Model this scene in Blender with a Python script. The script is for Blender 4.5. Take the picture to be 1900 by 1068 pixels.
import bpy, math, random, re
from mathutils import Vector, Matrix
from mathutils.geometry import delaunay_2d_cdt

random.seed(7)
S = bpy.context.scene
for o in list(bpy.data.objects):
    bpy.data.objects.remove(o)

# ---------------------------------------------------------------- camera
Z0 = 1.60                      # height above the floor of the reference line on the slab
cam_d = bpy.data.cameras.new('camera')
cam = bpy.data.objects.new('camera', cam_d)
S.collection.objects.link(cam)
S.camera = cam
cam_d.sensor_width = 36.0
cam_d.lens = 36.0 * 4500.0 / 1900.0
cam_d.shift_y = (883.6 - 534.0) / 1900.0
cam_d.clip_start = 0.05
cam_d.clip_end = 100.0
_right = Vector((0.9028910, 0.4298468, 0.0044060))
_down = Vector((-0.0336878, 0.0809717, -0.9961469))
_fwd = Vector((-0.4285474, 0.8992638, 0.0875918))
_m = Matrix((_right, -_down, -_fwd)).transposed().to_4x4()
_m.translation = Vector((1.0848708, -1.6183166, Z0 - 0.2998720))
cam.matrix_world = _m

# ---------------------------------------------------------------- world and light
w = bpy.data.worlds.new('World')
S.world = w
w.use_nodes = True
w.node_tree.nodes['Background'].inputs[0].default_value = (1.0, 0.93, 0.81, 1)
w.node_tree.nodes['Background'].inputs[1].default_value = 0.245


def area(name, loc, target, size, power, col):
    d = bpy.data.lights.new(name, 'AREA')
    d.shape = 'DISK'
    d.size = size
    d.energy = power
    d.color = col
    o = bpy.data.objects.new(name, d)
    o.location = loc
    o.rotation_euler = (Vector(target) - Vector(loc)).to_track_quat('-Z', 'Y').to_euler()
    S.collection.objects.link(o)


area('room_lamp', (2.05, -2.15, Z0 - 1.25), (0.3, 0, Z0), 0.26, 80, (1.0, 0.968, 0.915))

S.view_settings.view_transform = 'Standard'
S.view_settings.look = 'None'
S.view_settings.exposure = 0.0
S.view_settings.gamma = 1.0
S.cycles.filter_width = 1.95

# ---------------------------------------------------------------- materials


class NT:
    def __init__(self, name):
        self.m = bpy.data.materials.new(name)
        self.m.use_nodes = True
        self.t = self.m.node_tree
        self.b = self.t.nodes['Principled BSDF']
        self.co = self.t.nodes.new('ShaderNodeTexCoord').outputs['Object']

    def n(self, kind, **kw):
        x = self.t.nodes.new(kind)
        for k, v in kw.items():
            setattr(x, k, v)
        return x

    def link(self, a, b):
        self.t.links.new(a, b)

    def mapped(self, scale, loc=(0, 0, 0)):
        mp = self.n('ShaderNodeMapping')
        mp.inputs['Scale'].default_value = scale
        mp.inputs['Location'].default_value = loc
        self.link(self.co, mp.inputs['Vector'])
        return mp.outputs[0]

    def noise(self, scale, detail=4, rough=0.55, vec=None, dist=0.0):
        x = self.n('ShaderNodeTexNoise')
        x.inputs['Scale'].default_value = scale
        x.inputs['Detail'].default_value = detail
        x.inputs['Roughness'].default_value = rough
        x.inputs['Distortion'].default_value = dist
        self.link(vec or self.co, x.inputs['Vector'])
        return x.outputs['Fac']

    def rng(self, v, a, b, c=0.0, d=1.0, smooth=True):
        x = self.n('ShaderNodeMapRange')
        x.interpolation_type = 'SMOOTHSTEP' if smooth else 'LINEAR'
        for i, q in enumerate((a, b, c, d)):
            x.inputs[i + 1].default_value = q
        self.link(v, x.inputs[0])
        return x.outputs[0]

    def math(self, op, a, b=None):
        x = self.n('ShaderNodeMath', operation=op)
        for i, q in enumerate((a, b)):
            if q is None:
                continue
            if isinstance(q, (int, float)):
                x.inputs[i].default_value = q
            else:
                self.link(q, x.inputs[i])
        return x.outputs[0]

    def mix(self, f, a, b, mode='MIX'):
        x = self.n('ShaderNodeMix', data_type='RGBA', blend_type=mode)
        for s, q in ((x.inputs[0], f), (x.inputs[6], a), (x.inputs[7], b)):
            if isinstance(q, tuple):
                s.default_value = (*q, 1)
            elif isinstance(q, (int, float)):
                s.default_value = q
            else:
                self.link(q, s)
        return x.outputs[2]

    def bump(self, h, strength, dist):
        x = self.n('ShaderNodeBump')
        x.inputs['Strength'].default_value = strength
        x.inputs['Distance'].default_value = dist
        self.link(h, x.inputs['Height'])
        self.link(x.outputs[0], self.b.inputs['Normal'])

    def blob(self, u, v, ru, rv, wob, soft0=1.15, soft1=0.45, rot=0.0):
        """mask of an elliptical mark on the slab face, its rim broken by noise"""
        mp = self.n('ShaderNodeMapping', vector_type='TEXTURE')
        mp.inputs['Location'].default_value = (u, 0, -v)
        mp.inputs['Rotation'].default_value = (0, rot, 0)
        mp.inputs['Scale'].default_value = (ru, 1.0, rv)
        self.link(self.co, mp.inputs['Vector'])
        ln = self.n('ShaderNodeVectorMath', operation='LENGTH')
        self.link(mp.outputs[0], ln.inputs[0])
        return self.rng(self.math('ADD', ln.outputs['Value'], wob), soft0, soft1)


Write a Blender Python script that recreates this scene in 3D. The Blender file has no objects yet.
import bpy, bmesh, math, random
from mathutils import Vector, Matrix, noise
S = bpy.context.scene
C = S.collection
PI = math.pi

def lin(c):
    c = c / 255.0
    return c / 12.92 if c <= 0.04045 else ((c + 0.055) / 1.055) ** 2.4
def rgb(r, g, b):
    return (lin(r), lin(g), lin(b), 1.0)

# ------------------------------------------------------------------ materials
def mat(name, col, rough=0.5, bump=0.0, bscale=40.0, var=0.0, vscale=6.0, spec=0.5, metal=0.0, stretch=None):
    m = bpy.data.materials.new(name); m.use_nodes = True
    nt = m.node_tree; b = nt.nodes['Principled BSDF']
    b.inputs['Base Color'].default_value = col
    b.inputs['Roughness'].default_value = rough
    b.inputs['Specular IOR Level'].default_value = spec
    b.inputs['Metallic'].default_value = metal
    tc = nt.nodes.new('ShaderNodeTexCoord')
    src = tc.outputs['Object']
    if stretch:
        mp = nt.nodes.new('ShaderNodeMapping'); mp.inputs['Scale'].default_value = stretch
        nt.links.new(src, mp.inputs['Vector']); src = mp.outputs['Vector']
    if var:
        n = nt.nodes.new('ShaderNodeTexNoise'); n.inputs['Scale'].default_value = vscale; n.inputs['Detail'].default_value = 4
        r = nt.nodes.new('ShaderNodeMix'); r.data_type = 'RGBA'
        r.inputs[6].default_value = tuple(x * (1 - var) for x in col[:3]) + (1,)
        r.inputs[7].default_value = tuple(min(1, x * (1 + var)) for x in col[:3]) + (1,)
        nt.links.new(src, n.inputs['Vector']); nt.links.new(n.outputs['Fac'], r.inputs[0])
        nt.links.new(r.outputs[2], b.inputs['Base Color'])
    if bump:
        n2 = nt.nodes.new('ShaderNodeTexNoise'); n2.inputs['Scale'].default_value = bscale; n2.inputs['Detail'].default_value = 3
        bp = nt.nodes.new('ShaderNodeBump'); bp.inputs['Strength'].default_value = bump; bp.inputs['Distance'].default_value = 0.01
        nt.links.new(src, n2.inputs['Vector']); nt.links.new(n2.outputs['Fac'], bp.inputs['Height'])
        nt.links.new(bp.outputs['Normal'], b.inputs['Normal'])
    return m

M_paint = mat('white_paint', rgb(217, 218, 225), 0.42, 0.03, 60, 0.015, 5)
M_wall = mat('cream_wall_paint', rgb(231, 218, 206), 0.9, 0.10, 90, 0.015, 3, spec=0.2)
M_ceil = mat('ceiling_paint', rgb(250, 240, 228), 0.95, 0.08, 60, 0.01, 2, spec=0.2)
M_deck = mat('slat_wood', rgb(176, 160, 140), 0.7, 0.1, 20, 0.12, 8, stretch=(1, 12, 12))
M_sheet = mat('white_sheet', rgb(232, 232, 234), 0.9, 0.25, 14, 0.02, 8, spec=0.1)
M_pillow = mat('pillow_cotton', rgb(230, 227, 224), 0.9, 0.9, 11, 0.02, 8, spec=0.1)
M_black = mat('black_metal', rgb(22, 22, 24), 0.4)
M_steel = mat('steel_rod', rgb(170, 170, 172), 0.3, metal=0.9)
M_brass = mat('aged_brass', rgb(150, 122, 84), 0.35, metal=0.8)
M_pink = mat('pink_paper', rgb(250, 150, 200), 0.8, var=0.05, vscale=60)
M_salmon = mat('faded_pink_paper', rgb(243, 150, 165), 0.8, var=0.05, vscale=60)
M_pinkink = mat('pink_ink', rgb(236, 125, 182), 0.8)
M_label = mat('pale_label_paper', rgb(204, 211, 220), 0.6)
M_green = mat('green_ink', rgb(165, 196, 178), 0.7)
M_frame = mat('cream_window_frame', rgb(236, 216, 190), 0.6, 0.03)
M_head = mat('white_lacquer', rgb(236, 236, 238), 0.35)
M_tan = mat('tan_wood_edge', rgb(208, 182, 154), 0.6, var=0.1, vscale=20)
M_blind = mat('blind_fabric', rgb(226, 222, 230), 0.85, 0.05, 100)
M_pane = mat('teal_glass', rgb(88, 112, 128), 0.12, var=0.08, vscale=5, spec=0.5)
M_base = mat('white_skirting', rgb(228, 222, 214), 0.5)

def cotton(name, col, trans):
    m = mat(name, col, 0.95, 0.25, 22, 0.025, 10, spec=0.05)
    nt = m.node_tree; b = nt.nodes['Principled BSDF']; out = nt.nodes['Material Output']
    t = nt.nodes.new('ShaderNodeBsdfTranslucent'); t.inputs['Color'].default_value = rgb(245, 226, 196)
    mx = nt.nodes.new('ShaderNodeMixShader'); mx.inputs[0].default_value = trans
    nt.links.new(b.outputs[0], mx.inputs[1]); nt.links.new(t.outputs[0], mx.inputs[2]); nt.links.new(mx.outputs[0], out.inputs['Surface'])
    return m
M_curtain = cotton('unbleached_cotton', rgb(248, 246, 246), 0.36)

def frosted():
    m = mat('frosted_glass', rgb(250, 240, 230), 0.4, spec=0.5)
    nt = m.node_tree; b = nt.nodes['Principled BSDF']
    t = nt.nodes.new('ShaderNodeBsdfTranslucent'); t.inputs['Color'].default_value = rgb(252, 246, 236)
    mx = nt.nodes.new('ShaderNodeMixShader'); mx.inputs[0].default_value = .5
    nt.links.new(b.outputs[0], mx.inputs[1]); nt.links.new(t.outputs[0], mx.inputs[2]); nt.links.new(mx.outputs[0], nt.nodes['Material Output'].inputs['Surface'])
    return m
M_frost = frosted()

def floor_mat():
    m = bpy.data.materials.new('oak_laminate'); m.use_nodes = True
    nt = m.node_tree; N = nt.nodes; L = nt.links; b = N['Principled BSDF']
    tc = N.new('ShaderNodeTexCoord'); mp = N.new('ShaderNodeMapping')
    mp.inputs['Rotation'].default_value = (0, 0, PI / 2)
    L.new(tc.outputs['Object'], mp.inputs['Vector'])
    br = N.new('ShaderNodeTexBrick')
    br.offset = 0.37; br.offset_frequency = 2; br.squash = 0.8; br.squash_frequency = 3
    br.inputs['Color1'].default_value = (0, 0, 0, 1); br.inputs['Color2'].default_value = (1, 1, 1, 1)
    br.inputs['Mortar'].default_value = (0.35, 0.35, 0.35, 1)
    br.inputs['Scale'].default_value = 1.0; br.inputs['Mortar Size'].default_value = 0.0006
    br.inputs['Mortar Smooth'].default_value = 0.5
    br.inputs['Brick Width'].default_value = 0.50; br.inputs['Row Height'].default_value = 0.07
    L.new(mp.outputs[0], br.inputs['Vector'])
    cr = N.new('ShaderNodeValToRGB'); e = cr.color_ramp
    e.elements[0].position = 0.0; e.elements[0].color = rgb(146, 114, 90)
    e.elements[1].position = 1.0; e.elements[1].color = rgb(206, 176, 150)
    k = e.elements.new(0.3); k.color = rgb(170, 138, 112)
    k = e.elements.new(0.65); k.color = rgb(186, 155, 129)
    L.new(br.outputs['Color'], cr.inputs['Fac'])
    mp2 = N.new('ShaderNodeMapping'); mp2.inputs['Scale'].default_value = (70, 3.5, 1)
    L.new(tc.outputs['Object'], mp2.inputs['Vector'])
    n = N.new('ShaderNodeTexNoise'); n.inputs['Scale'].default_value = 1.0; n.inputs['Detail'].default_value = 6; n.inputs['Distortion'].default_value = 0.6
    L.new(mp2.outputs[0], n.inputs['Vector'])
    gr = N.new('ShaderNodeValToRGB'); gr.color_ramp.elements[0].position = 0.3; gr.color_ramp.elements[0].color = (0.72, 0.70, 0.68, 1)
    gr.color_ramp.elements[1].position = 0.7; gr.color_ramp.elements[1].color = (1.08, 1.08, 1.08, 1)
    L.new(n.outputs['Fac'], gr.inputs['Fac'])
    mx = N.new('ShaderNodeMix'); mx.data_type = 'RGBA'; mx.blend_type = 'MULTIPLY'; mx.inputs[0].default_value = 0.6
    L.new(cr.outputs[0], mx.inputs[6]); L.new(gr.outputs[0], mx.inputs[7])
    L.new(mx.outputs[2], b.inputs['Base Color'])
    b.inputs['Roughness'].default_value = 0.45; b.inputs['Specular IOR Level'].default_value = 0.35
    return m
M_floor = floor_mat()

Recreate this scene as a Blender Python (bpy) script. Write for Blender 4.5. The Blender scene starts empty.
▬▬▬
» **EXERCISE BRIEF**: Set down, without any change, only the lines from the line that holds "Write a Blender" through the line that holds "return (lin(r), lin(g), lin(b), 1.0)", both lines included.

» **ANSWER IN FULL**:
Write a Blender Python script that recreates this scene in 3D. The Blender file has no objects yet.
import bpy, bmesh, math, random
from mathutils import Vector, Matrix, noise
S = bpy.context.scene
C = S.collection
PI = math.pi

def lin(c):
    c = c / 255.0
    return c / 12.92 if c <= 0.04045 else ((c + 0.055) / 1.055) ** 2.4
def rgb(r, g, b):
    return (lin(r), lin(g), lin(b), 1.0)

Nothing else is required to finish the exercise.